In most engines, compression and expansion are symmetric. However, Atkinson-cycle engines allow the expansion ratio of an engine to differ from its compression ratio, typically by allowing the piston to rise substantially above BDC before the intake valve is closed and compression is allowed to begin, such that the effective displacement of the engine is reduced and the expansion ratio (which still uses the full stroke of the piston) exceeds the now-limited compression ratio.
Atkinson-cycle engines can achieve higher efficiency (lower specific fuel consumption) than Otto-cycle counterparts, usually at the cost of reduced specific output (since they use only a fraction of their displacement during compression). My question, however, is how this (low compression, high expansion) compares to the alternative - high compression and high expansion.
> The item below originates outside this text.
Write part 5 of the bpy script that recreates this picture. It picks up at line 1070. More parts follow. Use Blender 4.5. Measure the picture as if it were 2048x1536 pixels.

All else being equal, and assuming knock can be avoided in all cases, I would expect an Atkinson-cycle engine with an expansion ratio of 20 and a compression ratio of 10, and an Otto-cycle engine with a compression ratio of 20, to both exceed the efficiency of an Otto-cycle engine with a compression ratio of 10. However, how would the efficiency of the Atkinson cycle engine compare to its high-compression Otto cycle counterpart? Is it the expansion (extracting more heat from the same amount of combustion gases before what's left goes out the exhaust) that provides the efficiency improvement, or does the high compression itself also contribute (perhaps by allowing a higher peak combustion temperature)? If high compression does contribute, how does it compare to the contribution of high expansion? Does it account for half the improvement? A small fraction of it? Most of it?
TL;DR does the Atkinson cycle allow you to gain all or most of the efficiency of a higher-compression Otto-cycle engine without risking knock (at the cost of reduced power output), or does a higher compression ratio contribute efficiency of its own which is lost when increasing only expansion ratio?